Halo of ‘The Last Airbender’ continues to haunt director.
By Raif Karerat
WASHINGTON, DC: After making his first foray onto the small screen with Fox’s “Wayward Pines,” M. Night Shyamalan appears hooked, telling IGN that he’d like to make the sequel to his 2000 box office “Unbreakable” a television series instead of a feature film.
“Could you do a six-episode Unbreakable series on Netflix or HBO? Yeah! That’s cool,” he said. “I even had an idea of doing a story that goes in one form, and a second part that’s in another form, and a third one’s in a different form. You never do the same form. It would be like, movie, then, let’s say, cable, to TV, whatever, and then a play; it goes straight online, and it finishes like that. It’s in four different forms, and it never goes back to the old one. It could be kind of cool,” he reiterated.
A sequel for Shyamalan and star Bruce Willis has been mooted for more than a decade, but with no resolution. Earlier in the year, Shyamalan told Collider that he was definitely interested in making a sequel to “Unbreakable.”
“I love those characters and I love that world, he stated. “Of course, the whole world makes comic book movies now. At the time, it was completely novel. I remember when I made it, Disney was literally like, ‘Comic books?! There’s no market for comic books!’ That’s all they make now,” he continued.
“Wayward Pines” marks the first time Shyamalan has garnered a positive critical reaction in years, and his success with the medium may encourage him to pursue his idea of an “Unbreakable” serial or miniseries.
However, the Indian American director continues to defend one of his most panned and universally reviled films of all time: his silver screen adaptation of “Avatar: The Last Airbender.”

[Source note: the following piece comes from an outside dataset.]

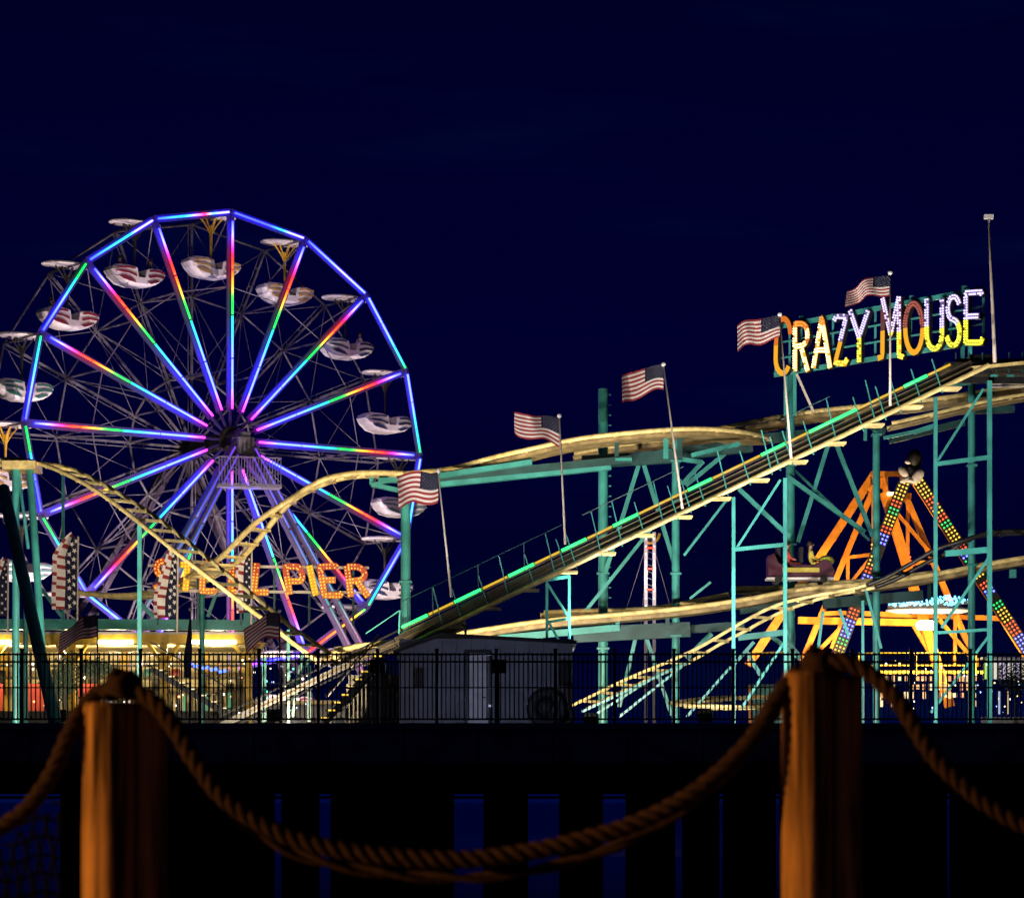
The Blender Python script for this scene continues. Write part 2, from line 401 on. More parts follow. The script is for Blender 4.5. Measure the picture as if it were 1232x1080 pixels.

“It’s really weird because on the show the average age was, like, nine-years-old,” the director told IGN. “My child was nine-years-old. So you could make it one of two ways: you could make it for that same audience, which is what I did, for nine and 10-year-olds, or you could do the Transformers version and have Megan Fox.”
Fans of “Unbreakable” can only hope Shyamalan is ready to move past the half-decade-old stink of “The Last Airbender” and get cracking on a worthwhile sequel to the film.